Metadata helps users organize and retrieve assets, but not all metadata is equally useful. The way people in an organization naturally search is specific to that organization. Understanding the two types, embedded and custom, and what each is good for, is what lets you manage assets effectively.
What is embedded metadata?
Embedded metadata, or "baked-in" metadata, is automatically attached to a file by the software that produced it. It usually describes technical details: format, resolution, creation date. Take a photo on your phone and it carries the location, the date and time, and often facial grouping, all of which make it easier to find. A digital camera does the same with resolution, size, and exposure.
Its strengths: it cannot be separated from the file, so it survives migration and copying, and it is readable by a wide range of software. Its weakness: it usually is not the information people search by at an organizational level. A channel manager in marketing is not hunting by resolution or file size; they need the subject, where and when it was shot, the usage rights, and the creator. Embedded metadata alone is not descriptive enough to organize a large library, because it does not speak the organization's language.
What is custom metadata?
Custom metadata is information an end-user adds to an asset after it is created. Unlike embedded metadata it is not automatic; it can include keywords, descriptions, copyright terms, and the channels an asset is approved for. As the name says, it is custom to the organization, its assets, its users, and its DAM strategy.
Its strength is exactly that descriptiveness. Its weaknesses are two. First, because users can add almost anything, ad hoc tagging produces disorganized results that need cleanup later, which is why a custom metadata taxonomy is essential.

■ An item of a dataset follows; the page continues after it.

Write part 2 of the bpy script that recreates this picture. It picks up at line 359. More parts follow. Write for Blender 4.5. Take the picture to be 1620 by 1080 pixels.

Second, it has to be added after creation, often manually, which takes time, especially when applied directly to assets rather than inside a DAM platform.
Use both
Embedded and custom metadata are both essential. Embedded provides durable technical detail; custom adds the descriptive, organization-specific information your team searches by. Combine them and assets become quick to locate and retrieve. This article adapts a piece from the Stacks blog.
Key takeaways
- Embedded metadata is automatic, technical, and travels with the file.
- Custom metadata is added by people and matches how your organization searches.
- Embedded alone cannot organize a large library; custom alone gets messy without a taxonomy.
- Combining the two is what makes a library genuinely findable.